Sans qu’il soit possible d’esquisser ici une définition rigoureuse du concept de « peuple », il suffit de le concevoir comme le milieu collectif dans lequel chaque être humain est né et a été socialisé par l’apprentissage d’une langue, l’initiation à une culture, l’adoption de croyances et d’interdits, l’insertion dans certaines structures économiques, le partage d’un territoire… Le peuple ne se confond pas avec l’Etat, et il faut rejeter l’identification de l’Etat et du peuple (Staatsvolk) avec une vigueur égale à celle qui porte à condamner l’identification de l’Etat et du droit. Sur le territoire de chaque Etat vivent des peuples, des groupes sociaux, que des traits collectifs distinguent les uns des autres. Reconnaître les droits fondamentaux de ces collectivités est l’objet essentiel du droit des peuples et, en ce sens, il complète ou achève la doctrine traditionnelle des droits de l’homme.
Pareille complémentarité des droits de l’homme et du droit des peuples se laisse discerner sur deux plans, celui de l’analyse doctrinale et celui de la mise en œuvre effective des libertés et des droits fondamentaux.

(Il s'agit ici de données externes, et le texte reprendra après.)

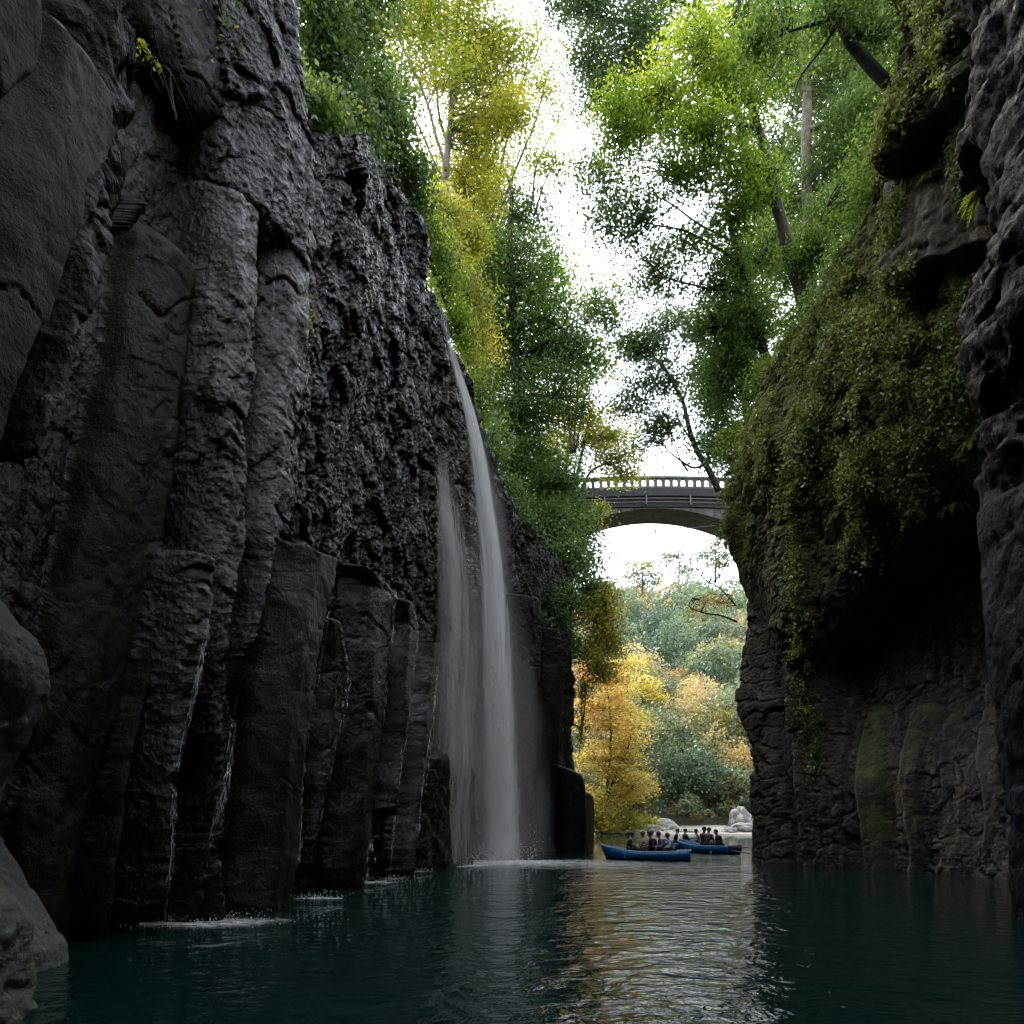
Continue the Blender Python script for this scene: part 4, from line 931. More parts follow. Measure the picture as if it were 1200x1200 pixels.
def make_tree(name, label, cat, base, stems, crowns, mat, bark, seed, group=None, leaf=.13, per=46, csize=.55, flat=.4, up=.6, gap=.22, varb=0., twigs=True, limb_r=.09, gfreq=.45, crown_name='crown', no_limbs=False, dens=.85):
    """stems: [(points, r0, r1)] in world metres; crowns: [(centre, radii, clumps, tone)]"""
    r = np.random.default_rng(seed)
    base = np.array(base, float)
    t = empty(name, base, label, cat, group)
    mb = MB(); samples = []
    for pts, r0, r1 in stems:
        P = smooth_path(pts, max(6, len(pts) * 5)); nn_ = len(P)
        P = P + (fbm(P * .35 + seed, 2)[:, None] * r.normal(size=3)[None] * .10)
        mb.tube(P - base, np.linspace(r0, r1, nn_) * (1 + .15 * perlin(P * 2.1)), 8)
        samples += [(p, rr) for p, rr in zip(P, np.linspace(r0, r1, nn_))]
    allC, allV = [], []; tw = MB()
    SP = np.array([s_[0] for s_ in samples]) if samples else np.zeros((0, 3))
    for c, rad, n_, tone in crowns:
        C = clumps_in(c, rad, n_, r, gap, gfreq)
        lim = []
        if len(SP) and twigs:
            d = np.linalg.norm(SP - np.array(c), axis=1) + 2.2 * np.maximum(SP[:, 2] - c[2] - .2, 0)
            k = int(np.argmin(d)); a = SP[k]
            if not no_limbs and d[k] > .7:
                m = (a + c) / 2 + r.normal(size=3) * .12 * np.linalg.norm(c - a) + np.array([0, 0, .12 * np.linalg.norm(c - a)])
                LP = smooth_path([a, m, np.array(c) + r.normal(size=3) * .2 * np.array(rad)], 10)
                rr = min(limb_r * (1 + .25 * max(rad)), samples[k][1] * .8)
                mb.tube(LP - base, np.linspace(rr, rr * .35, 10), 6)
                lim = list(LP[2:])
        near = np.array(lim + [s_ for s_ in SP if np.linalg.norm((s_ - c) / (np.array(rad) * 1.3)) < 1.]) if (lim or len(SP)) else np.zeros((0, 3))
        if twigs and len(near):
            for p in C[:: max(1, len(C) // 70)]:
                q = near[np.argmin(np.linalg.norm(near - p, axis=1) + 1.2 * np.maximum(near[:, 2] - p[2], 0))]
                L = np.linalg.norm(p - q)
                if L < .15: continue
                mid = (p + q) / 2 + r.normal(size=3) * .10 * L + [0, 0, .08 * L]
                tw.tube(smooth_path([q - base, mid - base, p - base], 6), np.linspace(.014 + .008 * L, .008, 6), 4, cap=False)
        C = C[r.uniform(size=len(C)) < dens]
        k = r.poisson(per * .85, len(C)).clip(6)
        idx = np.repeat(np.arange(len(C)), k)
        off = r.normal(size=(len(idx), 3)) * csize * np.array([1.05, 1.05, flat * .75])
        off[:, 2] -= .25 * (off[:, 0] ** 2 + off[:, 1] ** 2) / csize * flat
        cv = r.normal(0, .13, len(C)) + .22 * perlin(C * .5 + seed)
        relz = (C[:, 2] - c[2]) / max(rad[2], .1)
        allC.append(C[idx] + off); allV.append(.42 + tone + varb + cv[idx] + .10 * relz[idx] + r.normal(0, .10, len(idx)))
    if mb.v: mb.build('trunk', bark, t)
    if tw.v: tw.build('branches', bark, t)
    C = np.concatenate(allC); vv = np.concatenate(allV)
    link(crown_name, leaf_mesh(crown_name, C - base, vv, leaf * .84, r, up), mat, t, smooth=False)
    return t

def pl(pts, Y):                                    # photo outline of a trunk standing Y metres away -> world points
    return [at(p[0], p[1], p[2] if len(p) > 2 else Y) for p in pts]
def cr(px, py, rx, ry, Y, n_, tone=0., ry_depth=None):
    k = Y / F
    return (at(px, py, Y), (rx * k, ry_depth or max(1., .8 * rx * k), ry * k), n_, tone)

TL, TR = 'trees on the left cliff top', 'trees on the right cliff top'
# ---- left bank
Y = 31.
make_tree('maple_tree', 'tall slender yellow-green maple with a straight mottled trunk on the left cliff', 'tree', at(508, 420, Y),
    [(pl([(508, 420), (514, 345), (519, 290), (522, 230), (524, 180), (528, 130), (534, 80), (538, 20), (540, -60)], Y), .23, .06),
     (pl([(522, 200), (512, 165), (500, 120), (484, 80), (464, 40), (445, 0)], Y - .6), .07, .03), (pl([(521, 215), (498, 165), (475, 110), (455, 60), (436, 20)], Y + .5), .05, .02),
     (pl([(526, 150), (537, 100), (548, 50), (556, 0)], Y + .6), .09, .03), (pl([(524, 170), (512, 120), (508, 60), (500, -20)], Y + .9), .07, .03)],
    [cr(520, 30, 75, 60, Y, 150, .16), cr(585, 55, 46, 70, Y, 85, .10), cr(455, 20, 45, 40, Y, 50, .15), cr(545, 130, 75, 45, Y, 90, .22), cr(500, -60, 120, 50, Y, 130, .1),
     cr(470, 110, 40, 40, Y, 22, .1), cr(600, 150, 40, 40, Y, 40, .22)], YG, BARKP, 101, TL, leaf=.085, per=70, csize=.42, flat=.3, up=.75, gap=.30, gfreq=.6)
make_tree('maple_tree', 'many-stemmed thin maple with sparse golden leaves behind the straight trunk', 'tree', at(575, 250, 36),
    [(pl([(572, 260), (568, 200), (575, 130), (590, 70)], 36), .10, .03), (pl([(576, 260), (590, 180), (606, 120), (620, 60)], 36), .09, .03), (pl([(580, 262), (604, 200), (628, 140), (640, 90)], 36), .08, .03),
     (pl([(622, 250), (626, 200), (640, 170), (655, 140)], 36.5), .06, .02), (pl([(626, 252), (640, 210), (660, 175)], 36.5), .05, .02)],
    [cr(590, 140, 50, 50, 36, 60, .3), cr(640, 150, 36, 46, 36, 32, .15), cr(550, 140, 22, 18, 36, 26, .45), cr(630, 90, 40, 40, 36, 34, .05), cr(655, 205, 26, 26, 36, 14, .0)], YG, BARK, 102, TL, leaf=.085, per=48, csize=.42, flat=.3, up=.7, gap=.36)
make_tree('maple_tree', 'low yellow-green maple spreading beside the foot of the straight trunk', 'tree', at(535, 330, 33),
    [(pl([(535, 335), (540, 290), (545, 240), (540, 190)], 33), .10, .04)],
    [cr(540, 235, 40, 45, 33, 80, .25), cr(500, 255, 30, 30, 32, 45, .1), cr(545, 275, 30, 18, 33, 42, .3), cr(555, 200, 40, 25, 34, 40, .2), cr(508, 285, 22, 26, 32, 36, .2)], YG, BARK, 103, TL, leaf=.09, per=60, csize=.4, flat=.3, up=.75)
make_tree('evergreen_tree', 'big dark evergreen with a thick brown trunk above the waterfall', 'tree', at(602, 610, 37),
    [(pl([(598, 625), (604, 560), (607, 480), (605, 410), (600, 340), (598, 280), (600, 220)], 37), .34, .10)],
    [cr(600, 320, 62, 40, 37, 120, .0), cr(565, 375, 36, 36, 37, 70, .0), cr(650, 380, 50, 40, 37, 85, -.03), cr(612, 270, 48, 36, 38, 60, .05), cr(640, 470, 60, 45, 36.5, 120, -.05), cr(575, 470, 40, 40, 37, 80, .0),
     cr(600, 540, 50, 40, 36.5, 100, -.1), cr(670, 420, 36, 30, 37, 46, -.02), cr(615, 420, 60, 35, 38, 80, -.1), cr(555, 310, 26, 26, 36, 36, .1), cr(590, 230, 40, 30, 39, 36, .05)], MG, BARKD, 104, TL, leaf=.10, per=75, csize=.5, flat=.4, gap=.16)
make_tree('conifer_tree', 'hazy tall conifer behind the dark evergreen, its tip among golden leaves', 'tree', at(580, 500, 45),
    [(pl([(578, 520), (576, 400), (572, 260), (570, 190)], 45), .28, .06)],
    [cr(570, 210, 26, 30, 45, 36, .0), cr(576, 270, 40, 26, 45, 50, .0), cr(574, 330, 46, 30, 45, 60, .0), cr(580, 400, 50, 40, 45, 70, 0.)], MG, BARKD, 105, TL, leaf=.13, per=60, csize=.6, flat=.22, up=.8)
make_tree('maple_tree', 'yellow-green maple with arching stems at the left end of the bridge', 'tree', at(665, 575, 50),
    [(pl([(660, 590), (664, 540), (672, 490), (684, 450)], 50), .12, .04), (pl([(668, 590), (680, 540), (690, 500), (712, 474), (735, 455)], 50), .13, .04), (pl([(675, 590), (690, 555), (712, 542), (730, 532), (745, 528)], 50), .10, .03), (pl([(655, 590), (655, 540), (650, 490)], 50), .10, .03)],
    [cr(690, 510, 40, 30, 50, 80, .28), cr(720, 500, 34, 22, 50, 45, .3), cr(655, 470, 36, 30, 50, 50, .35), cr(720, 540, 34, 18, 50, 50, .2), cr(690, 440, 34, 24, 50, 36, .1), cr(735, 555, 26, 12, 51, 26, .25), cr(650, 540, 36, 30, 50, 60, .15)], YG, BARKD, 106, TL, leaf=.12, per=60, csize=.6, flat=.25, up=.75)
make_tree('leafy_tree', 'slim half-bare tree with fine upright twigs left of the bridge', 'tree', at(672, 520, 44),
    [(pl([(672, 530), (676, 470), (680, 420), (684, 380)], 44), .08, .03), (pl([(670, 530), (664, 460), (650, 410)], 44), .07, .03), (pl([(674, 530), (690, 450), (715, 400)], 44), .07, .03)],
    [cr(690, 360, 50, 30, 44, 50, .15), cr(720, 385, 36, 26, 44, 34, .1), cr(660, 400, 40, 36, 44, 30, .0), cr(700, 420, 40, 30, 44, 20, -.05)], MG, BARK, 107, TL, leaf=.12, per=44, csize=.5, flat=.25, gap=.3)
make_tree('orange_maple', 'small orange maple glowing behind the dark evergreen', 'tree', at(578, 480, 41), [(pl([(578, 500), (580, 440), (578, 410)], 41), .08, .03)],
    [cr(577, 420, 20, 18, 41, 34, .2), cr(570, 445, 16, 14, 41, 18, .1), cr(683, 495, 22, 16, 56, 28, .0)], OR, BARK, 108, TL, leaf=.10, per=44, csize=.4, flat=.3)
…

Ainsi qu’il a déjà été dit, la doctrine traditionnelle des droits de l’homme pèche par excès d’individualisme ou, plutôt, d’abstraction. Elle conçoit les droits individuels en fonction d’êtres humains sans autre connotation collective que leur appartenance à un Etat déterminé (que ce soit en qualité de national ou d’étranger). Elle oblitère une dimension essentielle des droits fondamentaux, à savoir la faculté d’exercer collectivement des droits propres à un groupe sociale déterminé. Dans la mesure ou l’Etat, même bien intentionné, se présente comme le seul protecteur des droits de l’homme sur son territoire et entend réduire le modèle sociétaire à une seule collectivité, celle de l’Etat-nation, il est conduit à privilégier indûment les valeurs d’une collectivité dominante qui n’est pas toujours majoritaire.